For the past few years here at Saint Paul’s, we have read the Decalogue (the 10 Commandments) as the opening rite of our Sunday liturgy in Lent. With all apologies for how Episcopalian and pretentious that last sentence was, I have loved the pattern of weekly recitation of God’s Big 10.

There are all sorts of ways to break apart the ten commandments, which every congregation will hear read from Exodus this Sunday.  Most popular, if I had to guess, is to point to the first four as “Love God” and the final six as “Love Neighbor.”

My question this week, which I think I’m addressing in my sermon for Sunday is this, how did 10 Commandments, obviously concerned with love of God and love of neighbor turn into 613 laws that seem to be more concerned with who’s in and who’s out than anything else.  The obvious connection there is how did “Love God. Love neighbor” turn into the crazy mess that is Christianity today?

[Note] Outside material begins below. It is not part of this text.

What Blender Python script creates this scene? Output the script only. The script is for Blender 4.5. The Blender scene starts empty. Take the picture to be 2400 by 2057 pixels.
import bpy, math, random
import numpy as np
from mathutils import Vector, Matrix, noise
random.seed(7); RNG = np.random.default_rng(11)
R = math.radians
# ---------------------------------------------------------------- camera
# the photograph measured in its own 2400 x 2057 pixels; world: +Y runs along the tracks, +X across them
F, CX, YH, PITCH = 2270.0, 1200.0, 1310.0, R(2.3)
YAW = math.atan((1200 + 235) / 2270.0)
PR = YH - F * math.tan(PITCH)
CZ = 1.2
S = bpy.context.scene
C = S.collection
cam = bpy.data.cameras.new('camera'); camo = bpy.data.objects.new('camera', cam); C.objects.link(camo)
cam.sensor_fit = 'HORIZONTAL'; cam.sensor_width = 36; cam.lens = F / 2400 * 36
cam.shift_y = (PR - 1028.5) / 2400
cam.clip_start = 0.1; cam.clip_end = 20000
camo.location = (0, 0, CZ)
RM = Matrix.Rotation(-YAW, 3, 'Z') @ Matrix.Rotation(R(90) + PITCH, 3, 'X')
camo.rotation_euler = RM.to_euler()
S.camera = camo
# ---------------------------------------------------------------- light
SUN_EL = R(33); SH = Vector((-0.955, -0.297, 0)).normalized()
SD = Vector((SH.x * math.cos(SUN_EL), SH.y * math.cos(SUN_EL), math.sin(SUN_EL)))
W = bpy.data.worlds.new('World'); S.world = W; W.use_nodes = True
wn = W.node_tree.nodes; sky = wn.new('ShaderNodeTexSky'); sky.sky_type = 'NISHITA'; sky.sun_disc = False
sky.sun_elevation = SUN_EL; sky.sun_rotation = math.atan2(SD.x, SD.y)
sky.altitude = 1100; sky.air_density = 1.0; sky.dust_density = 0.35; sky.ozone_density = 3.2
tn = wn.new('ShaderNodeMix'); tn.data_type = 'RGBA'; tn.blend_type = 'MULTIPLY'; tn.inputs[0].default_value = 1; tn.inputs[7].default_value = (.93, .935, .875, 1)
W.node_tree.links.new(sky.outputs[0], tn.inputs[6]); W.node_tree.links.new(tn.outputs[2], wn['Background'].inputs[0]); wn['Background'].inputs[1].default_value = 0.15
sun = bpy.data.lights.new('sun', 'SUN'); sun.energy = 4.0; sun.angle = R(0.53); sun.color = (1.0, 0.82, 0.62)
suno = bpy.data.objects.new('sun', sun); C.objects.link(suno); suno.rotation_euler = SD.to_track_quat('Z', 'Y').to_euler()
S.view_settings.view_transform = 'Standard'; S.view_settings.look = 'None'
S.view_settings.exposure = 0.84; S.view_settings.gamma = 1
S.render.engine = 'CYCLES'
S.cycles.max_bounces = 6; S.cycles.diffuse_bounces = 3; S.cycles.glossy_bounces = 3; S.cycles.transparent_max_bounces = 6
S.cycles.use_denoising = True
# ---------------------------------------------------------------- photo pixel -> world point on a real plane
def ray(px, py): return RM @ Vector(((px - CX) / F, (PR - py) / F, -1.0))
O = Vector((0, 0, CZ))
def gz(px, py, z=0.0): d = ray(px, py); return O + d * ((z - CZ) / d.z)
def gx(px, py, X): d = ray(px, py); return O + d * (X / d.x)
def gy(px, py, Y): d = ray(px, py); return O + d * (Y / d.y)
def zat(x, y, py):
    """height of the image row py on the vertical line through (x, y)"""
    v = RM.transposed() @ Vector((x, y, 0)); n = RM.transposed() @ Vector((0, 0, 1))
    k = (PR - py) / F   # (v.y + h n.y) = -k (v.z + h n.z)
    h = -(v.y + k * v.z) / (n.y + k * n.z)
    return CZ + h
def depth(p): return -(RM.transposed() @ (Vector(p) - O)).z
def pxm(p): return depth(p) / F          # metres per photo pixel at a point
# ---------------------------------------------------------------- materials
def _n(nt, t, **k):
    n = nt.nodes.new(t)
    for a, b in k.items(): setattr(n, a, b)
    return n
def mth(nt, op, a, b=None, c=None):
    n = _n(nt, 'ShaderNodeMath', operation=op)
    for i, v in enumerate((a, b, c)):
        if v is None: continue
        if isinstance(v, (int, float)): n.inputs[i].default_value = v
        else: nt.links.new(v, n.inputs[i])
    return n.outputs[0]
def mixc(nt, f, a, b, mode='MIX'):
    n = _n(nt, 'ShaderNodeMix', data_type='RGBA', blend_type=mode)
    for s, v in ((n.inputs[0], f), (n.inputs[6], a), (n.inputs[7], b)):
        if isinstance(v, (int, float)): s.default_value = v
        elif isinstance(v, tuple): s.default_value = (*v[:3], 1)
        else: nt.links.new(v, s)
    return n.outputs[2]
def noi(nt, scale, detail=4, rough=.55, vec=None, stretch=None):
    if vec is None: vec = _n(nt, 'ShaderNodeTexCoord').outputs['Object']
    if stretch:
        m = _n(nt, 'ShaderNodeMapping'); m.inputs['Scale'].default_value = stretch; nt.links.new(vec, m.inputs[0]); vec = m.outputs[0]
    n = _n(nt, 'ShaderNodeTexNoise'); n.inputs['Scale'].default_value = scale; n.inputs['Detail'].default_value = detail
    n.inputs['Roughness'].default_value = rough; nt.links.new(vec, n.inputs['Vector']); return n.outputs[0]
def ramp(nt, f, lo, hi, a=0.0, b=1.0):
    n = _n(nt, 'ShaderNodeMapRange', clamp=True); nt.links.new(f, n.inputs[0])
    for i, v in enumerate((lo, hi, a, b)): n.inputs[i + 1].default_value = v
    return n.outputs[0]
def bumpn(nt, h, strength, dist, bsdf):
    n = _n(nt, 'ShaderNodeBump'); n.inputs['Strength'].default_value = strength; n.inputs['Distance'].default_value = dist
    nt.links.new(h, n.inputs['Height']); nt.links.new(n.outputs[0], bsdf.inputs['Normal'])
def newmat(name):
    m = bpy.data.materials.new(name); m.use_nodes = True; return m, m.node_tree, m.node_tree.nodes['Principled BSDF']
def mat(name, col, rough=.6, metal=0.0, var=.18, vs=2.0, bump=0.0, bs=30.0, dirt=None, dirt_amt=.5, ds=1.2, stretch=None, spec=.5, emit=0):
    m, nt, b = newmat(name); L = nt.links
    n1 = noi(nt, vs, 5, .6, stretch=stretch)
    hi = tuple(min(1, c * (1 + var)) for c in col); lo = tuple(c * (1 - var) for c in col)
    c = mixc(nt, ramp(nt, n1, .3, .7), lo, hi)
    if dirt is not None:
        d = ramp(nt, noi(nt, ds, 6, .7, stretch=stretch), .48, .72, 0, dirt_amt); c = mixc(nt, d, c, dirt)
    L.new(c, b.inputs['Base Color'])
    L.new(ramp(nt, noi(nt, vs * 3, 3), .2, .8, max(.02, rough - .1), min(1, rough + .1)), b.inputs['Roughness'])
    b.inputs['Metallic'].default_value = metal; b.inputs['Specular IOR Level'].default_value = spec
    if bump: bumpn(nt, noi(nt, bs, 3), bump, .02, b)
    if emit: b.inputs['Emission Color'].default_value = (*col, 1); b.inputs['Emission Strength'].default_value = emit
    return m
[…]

Rules are always necessary, but how do we keep them under control?

4 thoughts on “rules

  1. Could it be that although rules are necessary we often forget that they’re not
    the “Good News”. They’re not the message. However, the 10 Commandments
    were “written with the finger of God”. And the Hebrews were quite delighted with them it seems. They’re said to be the “highest moral code” of that time.
    Christianity is more difficult to practice. I’m sure some of my neighbors probably
    wish I would move.
    I find it somewhat sad that with all the beautiful service music in the Hymnal 1982 (index to appendix, et al); that there’s only one “Responses to the Decalogue” (I think, that’s correct-I may be wrong about that) and the one
    “Responses to the Decalogue” in the Hymnal 1982 is not my favorite- But then, the music is not the message either. Is there some sort of Hymnal Society like there are Prayer Book Societies? Don’t know answer to that one either. However, somehow, for some sort of reason, I manage to get things out of their proper perspective. But
    without rules, there are often quite a few hurt feelings. Some of those laws really bored me until I noticed that one doesn’t need a “low fat” guide since
    many of the meats forbidden are quite high in cholesterol. Were the 613 laws only for getting through the desert while the 10 Commandments were for the rest of their lives?

    • The lack of good service music goes well beyond the Decalogue, in my opinion, but perhaps the fact that there is only one setting for it reflects a modern discomfort with the whole Law thing.